Lessons for Coping with the Flaming TeenAge
This writer has a home outside of Philadelphia that was once owned by a motion picture director of minor note named Irvin “Shorty” Yeaworth. Yeaworth became known for producing the early sci-fi hit the “Blob” in 1958 but two years earlier he produced a movie about how confusing life was for those between 12 and 20 titled “The Flaming Teenage.”
The NPR program of March 26 is titled “How to Better Understand Teenagers.” Moderator Jenn White informs us at the outset that the appellation “Teenager” did not exist until the 1940s. The title came about as America adopted laws mandating full time school enrollment and limiting work opportunities for children. In so doing we created young people with time on their hands that had not existed. In 18th and 19th century America children worked either on farm or in factory and attended school when they could.

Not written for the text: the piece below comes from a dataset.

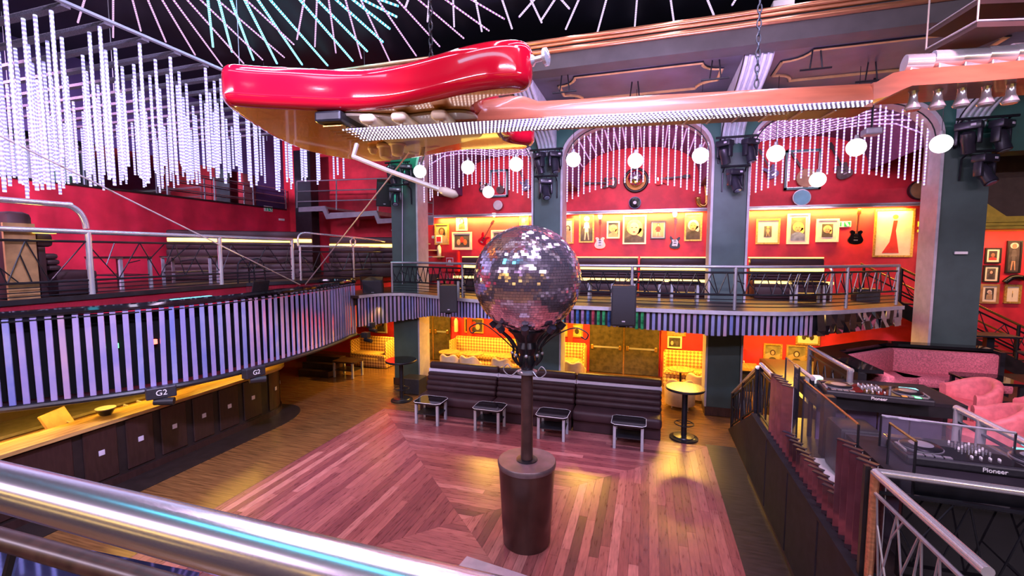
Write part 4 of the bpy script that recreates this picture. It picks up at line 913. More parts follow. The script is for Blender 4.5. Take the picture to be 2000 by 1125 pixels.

Today’s program which is available through National Public Radio featured teenagers and experts who study them. It was a fascinating exploration, one which every parent of a teenager should devote an hour to hear. Yes, you have a teenager under roof and they can be really annoying when they are not fully engaged in an average of 9 hours of daily screen time. But as one caller admitted, she did not even know how to engage with her teenage child because everything today is perceived as an interruption.
But if you listen to this program you will probably find that modern teens are both very interesting and VERY stressed. Most parents don’t care to hear much about this. They have their own stress, much of it associated with the high cost of RAISING TEENAGERS. What many parents don’t realize is how kids will feel their parent’s stress. As I used to tell clients, “If you are a child, your full time job is managing and manipulating your parents except for the six hours you are in school.”
Most parents perceive their children as having an easy life. The NPR program highlights how different childhood has become in an electronic age, both for better and for worse. Their stresses are quite different than those of us who grew up before personal computers and the internet. It has changed entirely again in the last 12 years as social media has infiltrated nearly every home in America. It seems that part of what separates us from teenagers and their associated stress is that we didn’t have to cope with these forces when we were their age. They are bombarded with communications of all kinds; informative, wasteful, friendly and in some cases highly threatening. They are not apt to share that experience with their parents. Candidly, we didn’t do that with our parents either. Teens are trying to forge adult identities. And, as we know, that means child expressed viewpoints and adult interactions that can be both dumbfounding and highly concerning to parents.
To this writer, who chose not to have kids, it was interesting to listen to the children interviewed talk about their anxieties. Needless to say, if you knock on your kid’s bedroom and ask about “anxieties” you are going to probably get a weird response. But I suspect that if you did succeed in such a mission, what you would hear would echo what was said on the radio today.
This ties into the business of separation and divorce. Kids don’t know how to handle these things with rare exceptions. They have conflicting loyalties even in settings where they have “issues” with one or both parents. They typically don’t want to choose between parents. They also don’t want to be any parent’s “best friend” although lawyers will tell you how many times they have had to wince their way through a custody trial while their client professes that their 12 year old is as close a friend as the adult has. Teens often graft on to step-parents or significant others, especially if those folks telegraph an understanding that they are not the kid’s parent. The core issue here is that at a time when adolescent children are trying to claim center stage to show their growth toward adulthood, that stage is often co-opted by a custody battle kids neither want nor need.
The podcast is here:
If you want to re-visit the history of teenage problems, the 1956 movie is here: . The good news is that illicit drug use is not on the rise but according to the National Institute of Health 31% of graduating seniors report having used in the past year.
This is really not new. Socrates also had some attitude about the situation 22 centuries ago. “The children…love luxury…have bad manners, contempt for authority. Children are now tyrants, not the servants of their households. They no longer rise when an elder enters the room. They contradict their parents, chatter before company…and tyrannize their teachers.”